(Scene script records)
########################################

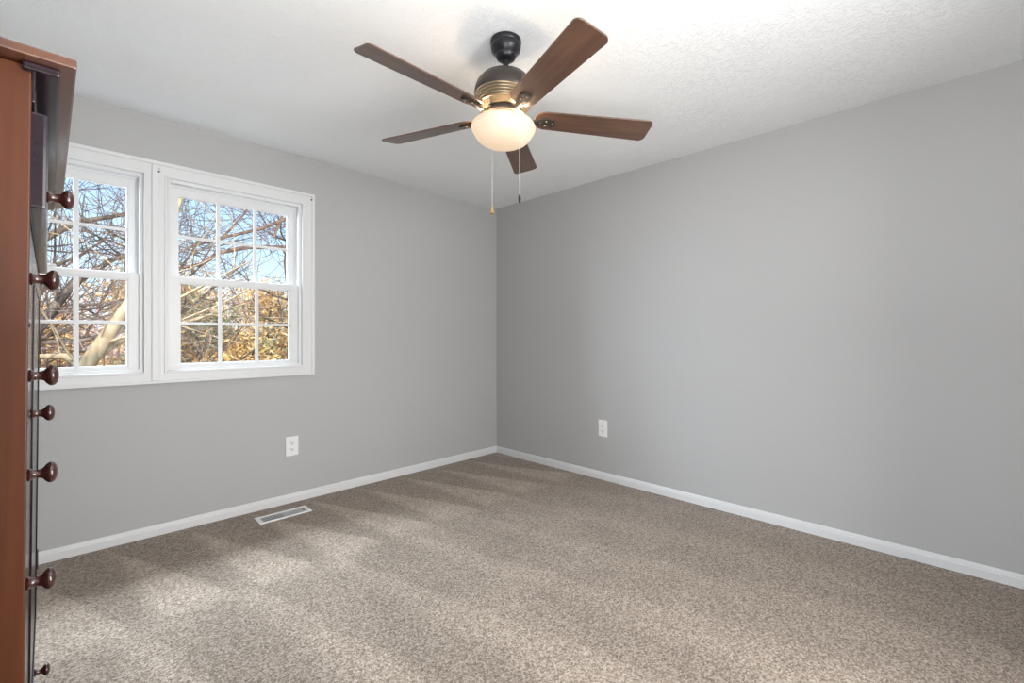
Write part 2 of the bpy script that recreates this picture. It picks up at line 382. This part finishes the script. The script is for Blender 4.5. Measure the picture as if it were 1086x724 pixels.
# ------------------------------------------------------------------ ceiling fan
FX, FY = -1.781, -1.951
fan = thing('ceiling_fan', (FX, FY, H), 'five blade dark wood ceiling fan with a lit frosted glass bowl', 'ceiling fan')
def fz(z): return z - H
b_ = nb(); lathe(b_, [(0, fz(2.44)), (.060, fz(2.44)), (.066, fz(2.436)), (.067, fz(2.425)), (.063, fz(2.418)), (.065, fz(2.408)), (.062, fz(2.392)), (.046, fz(2.376)), (.045, fz(2.370)), (.040, fz(2.360)), (.030, fz(2.352)), (.0, fz(2.350))])
link('canopy', b_, M_CANOPY, fan, 35)
b_ = nb(); lathe(b_, [(0, fz(2.362)), (.0125, fz(2.362)), (.0125, fz(2.312)), (.020, fz(2.310)), (.024, fz(2.292)), (.0, fz(2.290))], seg=24); link('downrod', b_, M_CANOPY, fan, 35)
b_ = nb(); lathe(b_, [(0, fz(2.300)), (.035, fz(2.299)), (.070, fz(2.291)), (.100, fz(2.273)), (.121, fz(2.247)), (.130, fz(2.219)), (.131, fz(2.202)), (.128, fz(2.196)), (.05, fz(2.196))])
link('motor_housing', b_, M_BRONZE, fan, 35)
prof = [(.10, fz(2.198))]
for k in range(5):
    z = 2.196 - k * .0095; r_ = .128 - k * .0048
    prof += [(r_, fz(z)), (r_ + .001, fz(z - .003)), (r_ - .001, fz(z - .0062)), (r_ - .007, fz(z - .0066)), (r_ - .007, fz(z - .0082))]
prof += [(.097, fz(2.146)), (.085, fz(2.134)), (.0, fz(2.134))]
b_ = nb(); lathe(b_, prof); link('ribbed_band', b_, M_BAND, fan, 35)
b_ = nb(); lathe(b_, [(0, fz(2.132)), (.078, fz(2.132)), (.080, fz(2.126)), (.080, fz(2.116)), (.066, fz(2.110)), (.0, fz(2.110))]); link('flywheel', b_, M_BRONZE, fan, 35)
b_ = nb(); lathe(b_, [(0, fz(2.112)), (.060, fz(2.112)), (.062, fz(2.104)), (.062, fz(2.084)), (.055, fz(2.078)), (0, fz(2.078))]); link('switch_housing', b_, M_BRONZE, fan, 35)
# open ring fitter carrying the bowl
b_ = nb(); rp = [(.108 * math.cos(a), .108 * math.sin(a), fz(2.095)) for a in [i * math.pi / 24 for i in range(49)]]
tube(b_, rp, .0045, 8)
for k in range(3):
    a = R(75 + k * 120); tube(b_, [(.058 * math.cos(a), .058 * math.sin(a), fz(2.098)), (.085 * math.cos(a), .085 * math.sin(a), fz(2.104)), (.109 * math.cos(a), .109 * math.sin(a), fz(2.095))], .0042, 8)
    tube(b_, [(.108 * math.cos(a), .108 * math.sin(a), fz(2.094)), (.122 * math.cos(a), .122 * math.sin(a), fz(2.088))], .0035, 8)
link('light_fitter', b_, M_BAND, fan, 50)
pb = [(.122, 2.080), (.127, 2.079), (.133, 2.074), (.137, 2.066), (.139, 2.056), (.136, 2.047), (.130, 2.039), (.126, 2.031), (.118, 2.018), (.104, 2.004), (.084, 1.993), (.058, 1.986), (.030, 1.983), (0, 1.982)]
inner = [(max(r_ - .004, 0), z + .003) for r_, z in pb][::-1]; inner[0] = (0, 1.947)
b_ = nb(); lathe(b_, [(r_, fz(z)) for r_, z in pb]); bowl = link('glass_bowl', b_, M_BOWL, fan, 60)
for k in range(3):
    a = R(20 + 120 * k)
    lo = light('POINT', 'bulb_light', (FX + .106 * math.cos(a), FY + .106 * math.sin(a), 2.084), (0, 0, 0), 1.8, (1, .77, .52), shadow_soft_size=.02)
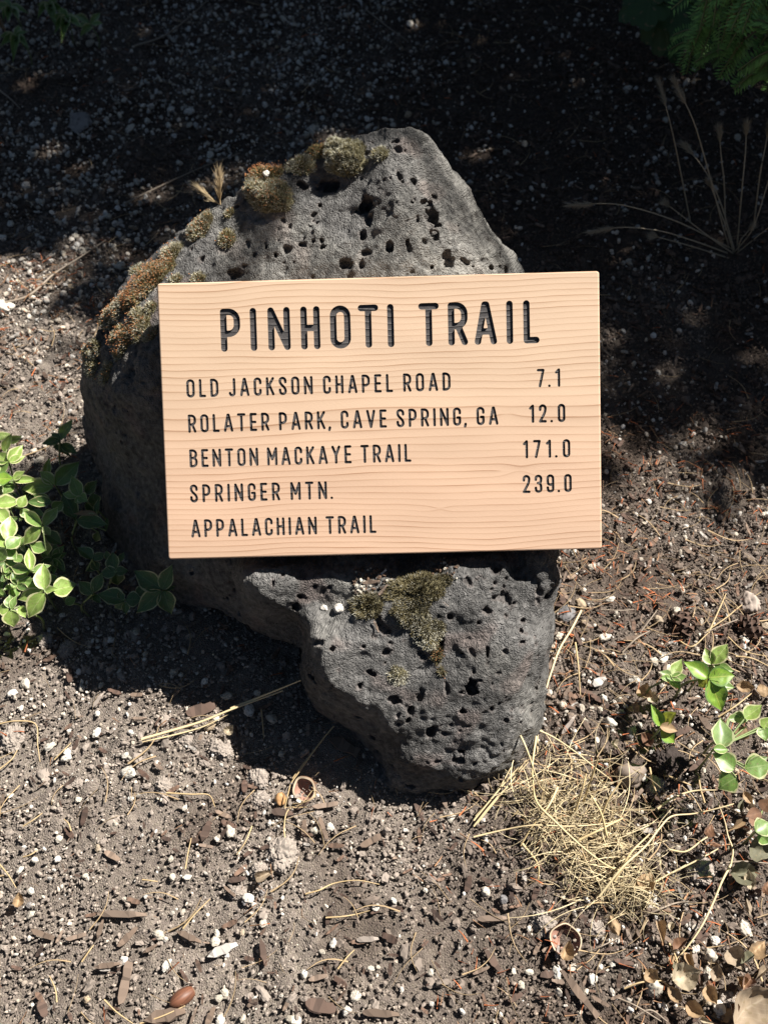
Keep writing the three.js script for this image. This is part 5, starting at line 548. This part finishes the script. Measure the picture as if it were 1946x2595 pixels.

########################################

> [REQUIREMENTS]
Exclude all images and restate the records above word for word.

> [SOLUTION]
Write part 2 of the bpy script that recreates this picture. It picks up at line 382. This part finishes the script. The script is for Blender 4.5. Measure the picture as if it were 1086x724 pixels.
# ------------------------------------------------------------------ ceiling fan
FX, FY = -1.781, -1.951
fan = thing('ceiling_fan', (FX, FY, H), 'five blade dark wood ceiling fan with a lit frosted glass bowl', 'ceiling fan')
def fz(z): return z - H
b_ = nb(); lathe(b_, [(0, fz(2.44)), (.060, fz(2.44)), (.066, fz(2.436)), (.067, fz(2.425)), (.063, fz(2.418)), (.065, fz(2.408)), (.062, fz(2.392)), (.046, fz(2.376)), (.045, fz(2.370)), (.040, fz(2.360)), (.030, fz(2.352)), (.0, fz(2.350))])
link('canopy', b_, M_CANOPY, fan, 35)
b_ = nb(); lathe(b_, [(0, fz(2.362)), (.0125, fz(2.362)), (.0125, fz(2.312)), (.020, fz(2.310)), (.024, fz(2.292)), (.0, fz(2.290))], seg=24); link('downrod', b_, M_CANOPY, fan, 35)
b_ = nb(); lathe(b_, [(0, fz(2.300)), (.035, fz(2.299)), (.070, fz(2.291)), (.100, fz(2.273)), (.121, fz(2.247)), (.130, fz(2.219)), (.131, fz(2.202)), (.128, fz(2.196)), (.05, fz(2.196))])
link('motor_housing', b_, M_BRONZE, fan, 35)
prof = [(.10, fz(2.198))]
for k in range(5):
    z = 2.196 - k * .0095; r_ = .128 - k * .0048
    prof += [(r_, fz(z)), (r_ + .001, fz(z - .003)), (r_ - .001, fz(z - .0062)), (r_ - .007, fz(z - .0066)), (r_ - .007, fz(z - .0082))]
prof += [(.097, fz(2.146)), (.085, fz(2.134)), (.0, fz(2.134))]
b_ = nb(); lathe(b_, prof); link('ribbed_band', b_, M_BAND, fan, 35)
b_ = nb(); lathe(b_, [(0, fz(2.132)), (.078, fz(2.132)), (.080, fz(2.126)), (.080, fz(2.116)), (.066, fz(2.110)), (.0, fz(2.110))]); link('flywheel', b_, M_BRONZE, fan, 35)
b_ = nb(); lathe(b_, [(0, fz(2.112)), (.060, fz(2.112)), (.062, fz(2.104)), (.062, fz(2.084)), (.055, fz(2.078)), (0, fz(2.078))]); link('switch_housing', b_, M_BRONZE, fan, 35)
# open ring fitter carrying the bowl
b_ = nb(); rp = [(.108 * math.cos(a), .108 * math.sin(a), fz(2.095)) for a in [i * math.pi / 24 for i in range(49)]]
tube(b_, rp, .0045, 8)
for k in range(3):
    a = R(75 + k * 120); tube(b_, [(.058 * math.cos(a), .058 * math.sin(a), fz(2.098)), (.085 * math.cos(a), .085 * math.sin(a), fz(2.104)), (.109 * math.cos(a), .109 * math.sin(a), fz(2.095))], .0042, 8)
    tube(b_, [(.108 * math.cos(a), .108 * math.sin(a), fz(2.094)), (.122 * math.cos(a), .122 * math.sin(a), fz(2.088))], .0035, 8)
link('light_fitter', b_, M_BAND, fan, 50)
pb = [(.122, 2.080), (.127, 2.079), (.133, 2.074), (.137, 2.066), (.139, 2.056), (.136, 2.047), (.130, 2.039), (.126, 2.031), (.118, 2.018), (.104, 2.004), (.084, 1.993), (.058, 1.986), (.030, 1.983), (0, 1.982)]
inner = [(max(r_ - .004, 0), z + .003) for r_, z in pb][::-1]; inner[0] = (0, 1.947)
b_ = nb(); lathe(b_, [(r_, fz(z)) for r_, z in pb]); bowl = link('glass_bowl', b_, M_BOWL, fan, 60)
for k in range(3):
    a = R(20 + 120 * k)
    lo = light('POINT', 'bulb_light', (FX + .106 * math.cos(a), FY + .106 * math.sin(a), 2.084), (0, 0, 0), 1.8, (1, .77, .52), shadow_soft_size=.02)
Keep writing the three.js script for this image. This is part 5, starting at line 548. This part finishes the script. Measure the picture as if it were 1946x2595 pixels.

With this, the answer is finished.